● WHAT IS ASKED
What is needed is an exact copy of the lines from the line containing "o = bobj(name, bm, m, wall);" to the line containing "if p.normal.x >", both lines included, and nothing else.

☆ ☆ ☆ ☆ ☆ ☆ ☆

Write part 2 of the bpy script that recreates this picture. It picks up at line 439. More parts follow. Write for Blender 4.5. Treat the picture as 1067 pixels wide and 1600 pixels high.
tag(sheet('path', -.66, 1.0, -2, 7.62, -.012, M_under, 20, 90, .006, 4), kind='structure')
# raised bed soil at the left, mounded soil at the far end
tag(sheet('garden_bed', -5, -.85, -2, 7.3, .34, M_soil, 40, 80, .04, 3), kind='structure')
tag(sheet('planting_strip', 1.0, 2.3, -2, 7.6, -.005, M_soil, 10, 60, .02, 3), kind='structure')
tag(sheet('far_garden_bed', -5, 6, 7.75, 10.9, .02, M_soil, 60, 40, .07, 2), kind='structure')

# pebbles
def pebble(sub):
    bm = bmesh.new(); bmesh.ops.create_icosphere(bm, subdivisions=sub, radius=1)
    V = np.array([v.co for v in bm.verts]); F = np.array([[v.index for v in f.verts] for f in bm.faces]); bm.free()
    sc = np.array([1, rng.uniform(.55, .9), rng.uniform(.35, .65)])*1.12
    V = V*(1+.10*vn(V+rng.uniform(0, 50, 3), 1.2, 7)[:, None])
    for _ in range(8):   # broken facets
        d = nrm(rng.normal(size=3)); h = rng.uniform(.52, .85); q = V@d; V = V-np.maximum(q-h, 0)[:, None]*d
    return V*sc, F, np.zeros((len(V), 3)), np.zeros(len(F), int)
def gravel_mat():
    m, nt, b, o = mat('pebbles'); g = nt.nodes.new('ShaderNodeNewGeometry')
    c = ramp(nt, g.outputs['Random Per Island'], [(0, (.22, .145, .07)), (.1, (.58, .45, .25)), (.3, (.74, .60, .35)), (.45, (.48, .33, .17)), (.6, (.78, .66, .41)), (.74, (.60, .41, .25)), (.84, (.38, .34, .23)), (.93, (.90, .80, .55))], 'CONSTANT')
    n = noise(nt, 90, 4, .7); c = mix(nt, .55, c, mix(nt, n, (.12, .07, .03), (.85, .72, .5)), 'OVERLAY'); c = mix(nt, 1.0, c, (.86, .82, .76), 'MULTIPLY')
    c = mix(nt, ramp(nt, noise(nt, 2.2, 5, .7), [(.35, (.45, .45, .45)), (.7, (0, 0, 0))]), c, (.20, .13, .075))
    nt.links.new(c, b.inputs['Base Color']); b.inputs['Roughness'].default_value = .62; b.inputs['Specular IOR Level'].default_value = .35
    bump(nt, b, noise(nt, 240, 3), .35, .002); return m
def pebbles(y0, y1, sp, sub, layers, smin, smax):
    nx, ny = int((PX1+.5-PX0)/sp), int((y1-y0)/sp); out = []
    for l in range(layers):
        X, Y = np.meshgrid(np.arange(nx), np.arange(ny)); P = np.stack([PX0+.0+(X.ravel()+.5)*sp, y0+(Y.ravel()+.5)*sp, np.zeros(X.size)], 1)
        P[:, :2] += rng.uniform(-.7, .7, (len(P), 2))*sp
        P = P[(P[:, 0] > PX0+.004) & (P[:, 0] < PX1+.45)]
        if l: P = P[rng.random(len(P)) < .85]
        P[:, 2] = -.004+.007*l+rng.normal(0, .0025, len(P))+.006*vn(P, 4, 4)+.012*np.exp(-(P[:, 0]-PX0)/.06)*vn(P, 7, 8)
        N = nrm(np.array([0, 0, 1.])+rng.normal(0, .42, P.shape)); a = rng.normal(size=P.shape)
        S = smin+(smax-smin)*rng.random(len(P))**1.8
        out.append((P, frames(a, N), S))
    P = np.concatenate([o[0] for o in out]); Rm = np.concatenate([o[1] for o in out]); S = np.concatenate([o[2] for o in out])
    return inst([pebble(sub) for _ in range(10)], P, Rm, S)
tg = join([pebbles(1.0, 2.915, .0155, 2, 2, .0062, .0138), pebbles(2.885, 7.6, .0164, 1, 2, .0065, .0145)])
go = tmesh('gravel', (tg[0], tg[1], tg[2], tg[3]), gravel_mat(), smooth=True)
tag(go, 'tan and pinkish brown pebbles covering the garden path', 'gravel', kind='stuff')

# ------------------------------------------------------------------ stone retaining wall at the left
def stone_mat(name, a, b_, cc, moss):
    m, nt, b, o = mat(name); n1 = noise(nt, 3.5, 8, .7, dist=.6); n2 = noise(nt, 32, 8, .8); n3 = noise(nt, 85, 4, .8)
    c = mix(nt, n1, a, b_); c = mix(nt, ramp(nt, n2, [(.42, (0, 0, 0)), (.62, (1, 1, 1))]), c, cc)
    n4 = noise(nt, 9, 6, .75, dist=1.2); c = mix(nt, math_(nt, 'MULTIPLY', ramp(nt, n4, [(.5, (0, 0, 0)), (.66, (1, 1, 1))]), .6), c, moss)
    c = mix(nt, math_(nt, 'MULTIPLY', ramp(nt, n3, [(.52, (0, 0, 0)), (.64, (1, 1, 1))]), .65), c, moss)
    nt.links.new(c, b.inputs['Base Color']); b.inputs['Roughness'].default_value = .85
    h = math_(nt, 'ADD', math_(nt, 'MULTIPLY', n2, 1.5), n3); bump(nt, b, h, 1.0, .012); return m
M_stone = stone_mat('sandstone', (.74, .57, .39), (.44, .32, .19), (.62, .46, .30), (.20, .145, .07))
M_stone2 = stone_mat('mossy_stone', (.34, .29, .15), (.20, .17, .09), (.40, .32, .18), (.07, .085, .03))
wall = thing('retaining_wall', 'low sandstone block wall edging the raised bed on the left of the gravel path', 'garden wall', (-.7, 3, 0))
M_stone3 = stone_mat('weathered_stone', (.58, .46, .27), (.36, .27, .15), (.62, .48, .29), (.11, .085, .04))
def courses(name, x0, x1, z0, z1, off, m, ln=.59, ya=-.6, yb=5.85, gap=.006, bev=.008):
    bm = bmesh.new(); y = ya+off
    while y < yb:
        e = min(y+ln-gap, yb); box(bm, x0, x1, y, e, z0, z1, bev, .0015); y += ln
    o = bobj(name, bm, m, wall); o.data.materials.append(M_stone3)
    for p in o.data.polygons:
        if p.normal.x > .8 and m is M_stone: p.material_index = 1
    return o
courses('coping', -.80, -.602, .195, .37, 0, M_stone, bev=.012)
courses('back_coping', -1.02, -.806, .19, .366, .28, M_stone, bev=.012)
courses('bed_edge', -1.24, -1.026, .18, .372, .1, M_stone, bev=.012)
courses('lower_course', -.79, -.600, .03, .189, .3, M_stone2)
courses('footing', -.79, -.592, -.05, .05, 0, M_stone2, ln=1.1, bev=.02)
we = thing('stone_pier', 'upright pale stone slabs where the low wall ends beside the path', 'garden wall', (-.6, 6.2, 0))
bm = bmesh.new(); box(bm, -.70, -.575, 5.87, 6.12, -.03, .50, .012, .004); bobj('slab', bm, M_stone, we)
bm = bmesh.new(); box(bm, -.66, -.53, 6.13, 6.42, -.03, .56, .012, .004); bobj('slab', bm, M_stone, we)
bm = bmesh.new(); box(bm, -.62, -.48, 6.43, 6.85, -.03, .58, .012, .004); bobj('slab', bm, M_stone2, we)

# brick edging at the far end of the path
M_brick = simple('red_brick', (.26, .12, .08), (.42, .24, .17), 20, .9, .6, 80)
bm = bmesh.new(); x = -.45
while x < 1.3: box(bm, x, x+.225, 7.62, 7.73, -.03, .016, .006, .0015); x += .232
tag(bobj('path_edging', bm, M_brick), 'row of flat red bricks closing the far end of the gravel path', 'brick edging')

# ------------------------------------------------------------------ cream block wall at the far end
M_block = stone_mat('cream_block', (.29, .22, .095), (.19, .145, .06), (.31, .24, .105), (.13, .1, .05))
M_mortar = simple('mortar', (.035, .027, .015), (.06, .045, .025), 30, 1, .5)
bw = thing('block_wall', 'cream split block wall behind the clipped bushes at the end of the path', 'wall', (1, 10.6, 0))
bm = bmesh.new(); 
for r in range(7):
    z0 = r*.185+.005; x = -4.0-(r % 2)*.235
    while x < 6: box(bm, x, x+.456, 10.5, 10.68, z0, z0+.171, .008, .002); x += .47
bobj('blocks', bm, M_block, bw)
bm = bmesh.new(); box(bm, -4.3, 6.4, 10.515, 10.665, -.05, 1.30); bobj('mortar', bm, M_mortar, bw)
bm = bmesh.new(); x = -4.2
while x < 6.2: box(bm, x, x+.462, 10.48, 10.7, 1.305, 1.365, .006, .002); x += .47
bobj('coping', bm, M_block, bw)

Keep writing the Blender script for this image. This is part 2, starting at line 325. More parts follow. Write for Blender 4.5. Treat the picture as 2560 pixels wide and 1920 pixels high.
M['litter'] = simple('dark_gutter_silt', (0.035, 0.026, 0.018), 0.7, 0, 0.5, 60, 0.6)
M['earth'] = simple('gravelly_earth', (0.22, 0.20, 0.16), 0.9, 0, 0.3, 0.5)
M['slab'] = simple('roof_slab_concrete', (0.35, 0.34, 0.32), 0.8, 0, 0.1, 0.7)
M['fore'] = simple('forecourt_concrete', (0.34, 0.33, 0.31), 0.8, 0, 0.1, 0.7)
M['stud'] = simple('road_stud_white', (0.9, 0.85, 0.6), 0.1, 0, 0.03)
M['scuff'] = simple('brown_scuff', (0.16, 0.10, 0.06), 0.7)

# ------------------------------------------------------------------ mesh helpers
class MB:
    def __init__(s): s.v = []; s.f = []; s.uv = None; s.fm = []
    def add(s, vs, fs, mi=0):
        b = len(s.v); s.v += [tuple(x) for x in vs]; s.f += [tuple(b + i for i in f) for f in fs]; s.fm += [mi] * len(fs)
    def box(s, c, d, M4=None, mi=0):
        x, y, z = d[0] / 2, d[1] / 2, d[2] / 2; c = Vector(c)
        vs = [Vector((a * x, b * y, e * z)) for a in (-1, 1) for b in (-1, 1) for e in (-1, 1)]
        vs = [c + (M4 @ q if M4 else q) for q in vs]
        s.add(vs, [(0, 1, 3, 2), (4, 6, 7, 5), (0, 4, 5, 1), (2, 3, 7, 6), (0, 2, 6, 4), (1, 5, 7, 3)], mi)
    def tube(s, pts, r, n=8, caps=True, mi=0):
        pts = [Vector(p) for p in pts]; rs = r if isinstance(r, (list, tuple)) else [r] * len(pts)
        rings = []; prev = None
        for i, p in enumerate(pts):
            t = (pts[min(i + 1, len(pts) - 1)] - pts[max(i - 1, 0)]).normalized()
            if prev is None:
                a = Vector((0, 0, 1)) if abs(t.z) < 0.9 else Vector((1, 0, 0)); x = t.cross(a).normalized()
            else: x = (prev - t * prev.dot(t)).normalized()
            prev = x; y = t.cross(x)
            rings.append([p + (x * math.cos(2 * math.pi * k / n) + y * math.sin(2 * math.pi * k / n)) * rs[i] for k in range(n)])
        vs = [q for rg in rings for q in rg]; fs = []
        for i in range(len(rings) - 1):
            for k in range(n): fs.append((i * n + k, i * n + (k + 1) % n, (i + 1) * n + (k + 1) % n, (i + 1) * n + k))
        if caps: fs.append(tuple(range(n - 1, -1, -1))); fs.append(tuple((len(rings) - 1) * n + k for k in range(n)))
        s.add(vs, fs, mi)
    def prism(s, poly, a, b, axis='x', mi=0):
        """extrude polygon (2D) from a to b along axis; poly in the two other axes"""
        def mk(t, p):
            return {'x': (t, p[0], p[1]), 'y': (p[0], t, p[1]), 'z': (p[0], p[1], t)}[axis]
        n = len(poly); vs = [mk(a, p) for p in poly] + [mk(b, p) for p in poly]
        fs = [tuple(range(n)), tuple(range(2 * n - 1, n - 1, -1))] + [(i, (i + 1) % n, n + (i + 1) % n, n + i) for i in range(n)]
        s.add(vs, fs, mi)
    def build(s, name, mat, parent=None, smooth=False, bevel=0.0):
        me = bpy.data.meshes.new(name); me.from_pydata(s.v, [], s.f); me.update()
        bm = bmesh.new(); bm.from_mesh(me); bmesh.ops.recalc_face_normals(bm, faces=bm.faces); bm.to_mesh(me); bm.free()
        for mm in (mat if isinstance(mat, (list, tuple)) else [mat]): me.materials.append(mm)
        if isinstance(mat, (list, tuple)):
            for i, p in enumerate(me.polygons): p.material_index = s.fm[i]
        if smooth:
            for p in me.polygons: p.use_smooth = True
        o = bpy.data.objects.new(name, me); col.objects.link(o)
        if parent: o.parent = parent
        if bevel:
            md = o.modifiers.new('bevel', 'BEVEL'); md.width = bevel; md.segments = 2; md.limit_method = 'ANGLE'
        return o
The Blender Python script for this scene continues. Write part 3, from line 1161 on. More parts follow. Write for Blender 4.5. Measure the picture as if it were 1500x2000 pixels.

☆ ☆ ☆ ☆ ☆ ☆ ☆

● ANSWER BELOW
    o = bobj(name, bm, m, wall); o.data.materials.append(M_stone3)
    for p in o.data.polygons:
        if p.normal.x > .8 and m is M_stone: p.material_index = 1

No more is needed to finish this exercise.